Clendinning, who will study Indonesian in Malang, Indonesia for about 10 weeks this summer, is a doctoral student in ethnomusicology. Clendinning, whose hometown is Tallahassee, received a master’s degree in ethnomusicology from FSU in 2009 and a bachelor’s degree in music (with honors) from the University of Chicago in 2007.

“In my doctoral research, I will be exploring cosmopolitanism and globalism in Balinese music and dance and will be using my newly acquired research skills to interview individuals in the performing arts,” Clendinning said. “I am very fortunate right now to be the assistant director of FSU’s Balinese gamelan, Sekaa Gong Hanuman Agung, and the associated dance program, and upon graduation, I hope to become a university professor and be able to study and teach about the Indonesian musical arts.” A gamelan is an Indonesian musical ensemble composed mainly of percussion instruments such as metallophones, xylophones, drums, and gong. Clendinning, who plays all of these instruments to some degree and who also dances with the associated troupe, has learned some basic Indonesian from her dance teacher and from reading.

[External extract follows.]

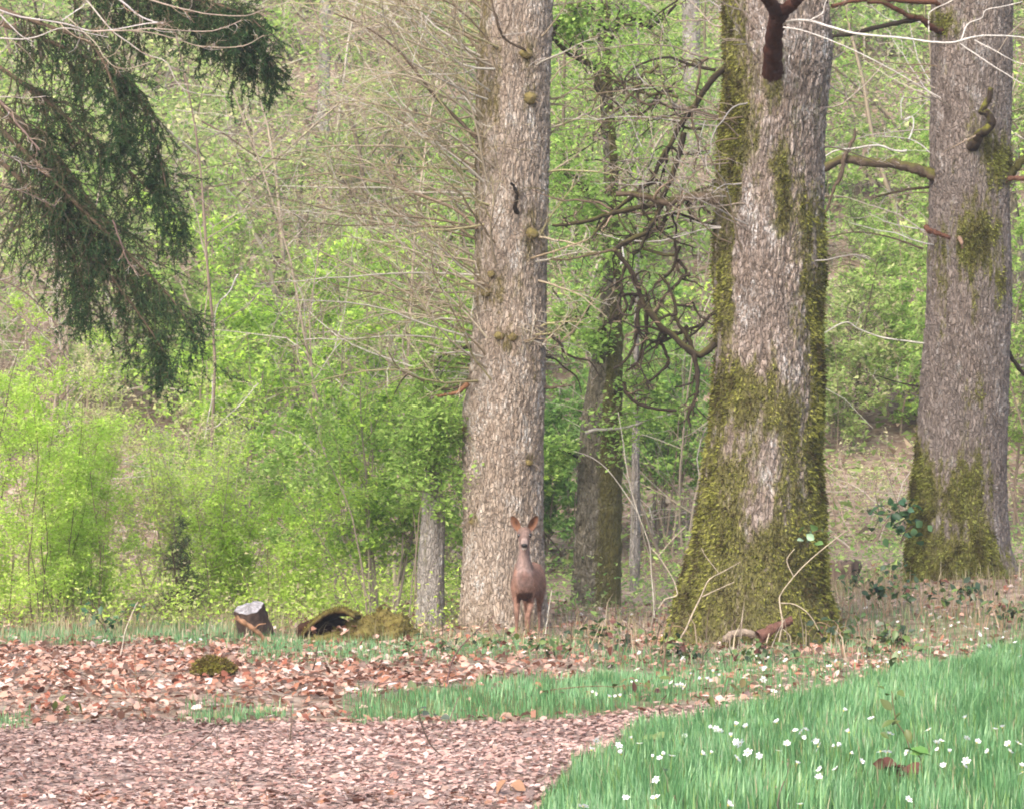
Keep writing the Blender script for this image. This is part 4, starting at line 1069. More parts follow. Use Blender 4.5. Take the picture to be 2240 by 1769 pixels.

In addition to instruction, the scholarship includes travel expenses; an orientation program in Washington, D.C.; room and board in countries where the students are studying; group cultural enrichment activities; and side trips. Begun in 2006, the CLS program originally offered six languages of study. As of 2010, it offered 13 languages: Arabic, Persian, Azerbaijani, Bangla/Bengali, Hindi, Indonesian, Korean, Punjabi, Turkish, Urdu, Chinese, Japanese, and Russian.

Additionally, three undergraduate students received the scholarship: Kate Layton (for Arabic), Cornelius “C.J.” Canton (for Urdu), and Denise Correll (for Mandarin Chinese). Layton, Canton, and Correll have worked closely with their instructors in the Department of Modern Languages and Linguistics.